Your task is to gather the lines below that hold the string "this".

(Raw records)
»»

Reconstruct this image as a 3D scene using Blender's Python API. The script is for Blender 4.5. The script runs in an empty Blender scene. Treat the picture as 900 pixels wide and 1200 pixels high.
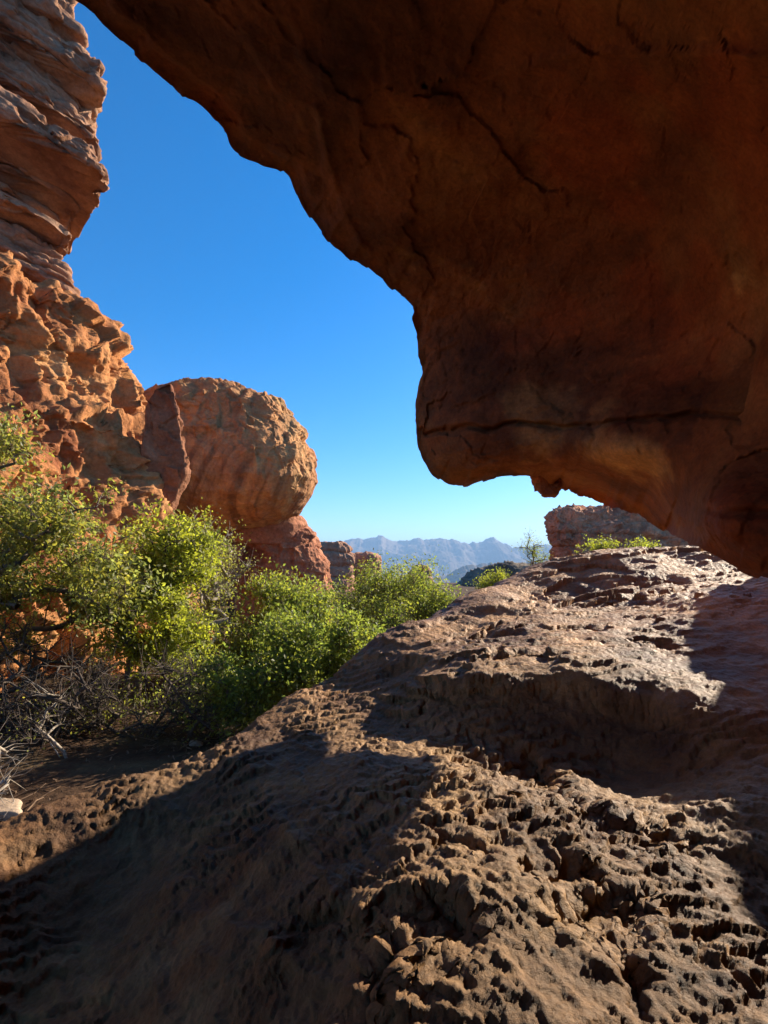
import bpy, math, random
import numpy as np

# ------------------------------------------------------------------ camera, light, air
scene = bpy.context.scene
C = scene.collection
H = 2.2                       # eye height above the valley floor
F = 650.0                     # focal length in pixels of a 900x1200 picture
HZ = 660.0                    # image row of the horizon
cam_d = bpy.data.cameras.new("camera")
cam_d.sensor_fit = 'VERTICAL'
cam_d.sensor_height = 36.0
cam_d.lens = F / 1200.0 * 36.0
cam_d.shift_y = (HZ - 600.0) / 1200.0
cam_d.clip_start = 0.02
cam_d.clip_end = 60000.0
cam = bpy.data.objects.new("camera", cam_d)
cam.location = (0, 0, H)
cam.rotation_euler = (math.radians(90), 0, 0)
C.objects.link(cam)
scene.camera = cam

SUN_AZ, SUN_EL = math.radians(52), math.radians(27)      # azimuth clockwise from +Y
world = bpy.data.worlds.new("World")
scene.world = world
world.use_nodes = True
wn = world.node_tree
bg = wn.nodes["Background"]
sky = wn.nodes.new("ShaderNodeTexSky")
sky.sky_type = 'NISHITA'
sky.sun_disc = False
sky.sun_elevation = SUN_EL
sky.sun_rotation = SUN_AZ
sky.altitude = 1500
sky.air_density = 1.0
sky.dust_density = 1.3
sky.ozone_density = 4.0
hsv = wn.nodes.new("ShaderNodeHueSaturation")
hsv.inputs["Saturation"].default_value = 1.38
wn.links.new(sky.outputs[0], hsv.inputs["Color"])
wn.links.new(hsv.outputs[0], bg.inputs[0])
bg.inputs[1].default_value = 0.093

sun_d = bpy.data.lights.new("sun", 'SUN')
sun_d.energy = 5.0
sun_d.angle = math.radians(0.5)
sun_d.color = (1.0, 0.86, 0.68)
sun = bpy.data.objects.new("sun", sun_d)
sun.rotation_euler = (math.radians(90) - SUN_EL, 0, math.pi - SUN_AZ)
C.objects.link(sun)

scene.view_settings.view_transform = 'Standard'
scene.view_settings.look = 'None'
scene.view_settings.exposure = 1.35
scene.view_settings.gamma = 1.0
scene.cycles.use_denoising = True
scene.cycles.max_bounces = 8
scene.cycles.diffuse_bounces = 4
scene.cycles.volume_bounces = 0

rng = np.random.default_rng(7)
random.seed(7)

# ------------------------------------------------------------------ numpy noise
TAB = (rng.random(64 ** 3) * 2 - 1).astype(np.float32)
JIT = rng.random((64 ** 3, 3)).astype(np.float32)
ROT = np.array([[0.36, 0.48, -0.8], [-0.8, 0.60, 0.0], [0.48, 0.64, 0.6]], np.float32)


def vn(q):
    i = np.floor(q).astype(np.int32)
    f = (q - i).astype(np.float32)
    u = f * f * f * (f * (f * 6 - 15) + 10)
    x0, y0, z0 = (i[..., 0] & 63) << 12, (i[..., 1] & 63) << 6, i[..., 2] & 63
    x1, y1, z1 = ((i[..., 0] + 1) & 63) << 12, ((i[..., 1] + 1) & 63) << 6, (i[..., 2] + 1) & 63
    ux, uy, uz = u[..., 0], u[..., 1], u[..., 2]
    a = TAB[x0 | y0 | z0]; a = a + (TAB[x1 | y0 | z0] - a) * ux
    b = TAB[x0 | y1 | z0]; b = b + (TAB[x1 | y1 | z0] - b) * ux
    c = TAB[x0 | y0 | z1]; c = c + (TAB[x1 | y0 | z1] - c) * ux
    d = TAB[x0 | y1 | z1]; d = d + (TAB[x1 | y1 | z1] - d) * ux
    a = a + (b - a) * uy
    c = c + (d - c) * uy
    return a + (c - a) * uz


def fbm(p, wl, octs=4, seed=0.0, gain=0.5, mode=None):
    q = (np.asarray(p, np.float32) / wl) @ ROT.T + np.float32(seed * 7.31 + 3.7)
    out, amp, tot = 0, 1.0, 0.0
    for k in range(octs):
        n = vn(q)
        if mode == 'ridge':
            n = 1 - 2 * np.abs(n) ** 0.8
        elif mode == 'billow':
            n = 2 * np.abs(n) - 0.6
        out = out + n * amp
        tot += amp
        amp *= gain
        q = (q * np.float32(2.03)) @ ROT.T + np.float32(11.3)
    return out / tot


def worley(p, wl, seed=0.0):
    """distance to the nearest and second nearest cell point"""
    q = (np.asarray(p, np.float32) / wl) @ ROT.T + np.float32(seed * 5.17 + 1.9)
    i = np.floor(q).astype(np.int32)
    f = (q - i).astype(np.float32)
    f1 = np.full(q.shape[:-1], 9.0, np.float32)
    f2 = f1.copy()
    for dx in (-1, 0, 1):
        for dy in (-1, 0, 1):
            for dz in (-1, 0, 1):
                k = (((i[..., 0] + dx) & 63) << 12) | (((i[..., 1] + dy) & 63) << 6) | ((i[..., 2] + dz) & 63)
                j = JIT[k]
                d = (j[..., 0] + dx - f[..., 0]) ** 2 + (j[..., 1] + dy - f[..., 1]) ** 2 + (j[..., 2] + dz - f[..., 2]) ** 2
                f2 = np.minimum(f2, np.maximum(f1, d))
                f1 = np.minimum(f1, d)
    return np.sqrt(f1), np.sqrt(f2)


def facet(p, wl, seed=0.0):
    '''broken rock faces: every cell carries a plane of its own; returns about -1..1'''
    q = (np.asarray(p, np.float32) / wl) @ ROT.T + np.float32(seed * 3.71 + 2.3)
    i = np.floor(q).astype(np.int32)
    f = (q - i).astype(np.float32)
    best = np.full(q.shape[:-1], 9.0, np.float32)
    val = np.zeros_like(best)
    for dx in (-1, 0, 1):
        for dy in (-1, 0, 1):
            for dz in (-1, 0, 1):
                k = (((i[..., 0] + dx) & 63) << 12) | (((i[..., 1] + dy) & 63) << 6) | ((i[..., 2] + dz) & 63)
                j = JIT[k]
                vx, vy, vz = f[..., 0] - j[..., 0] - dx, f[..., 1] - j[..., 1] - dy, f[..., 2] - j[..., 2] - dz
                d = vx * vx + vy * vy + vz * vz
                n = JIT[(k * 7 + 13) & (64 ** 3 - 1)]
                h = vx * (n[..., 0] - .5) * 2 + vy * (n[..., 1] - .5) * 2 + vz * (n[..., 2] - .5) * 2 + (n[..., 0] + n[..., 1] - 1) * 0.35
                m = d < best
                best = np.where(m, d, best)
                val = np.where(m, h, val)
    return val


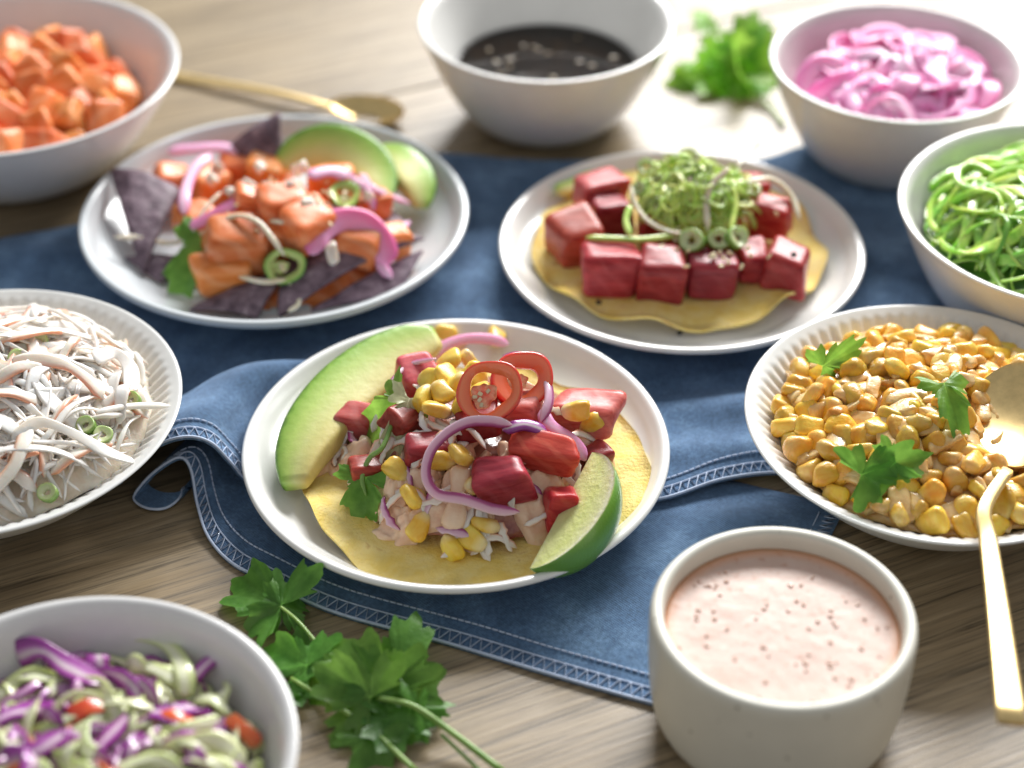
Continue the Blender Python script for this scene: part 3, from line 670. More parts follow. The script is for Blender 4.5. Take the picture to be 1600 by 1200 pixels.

««

### Written answer
Reconstruct this image as a 3D scene using Blender's Python API. The script is for Blender 4.5. The script runs in an empty Blender scene. Treat the picture as 900 pixels wide and 1200 pixels high.
Continue the Blender Python script for this scene: part 3, from line 670. More parts follow. The script is for Blender 4.5. Take the picture to be 1600 by 1200 pixels.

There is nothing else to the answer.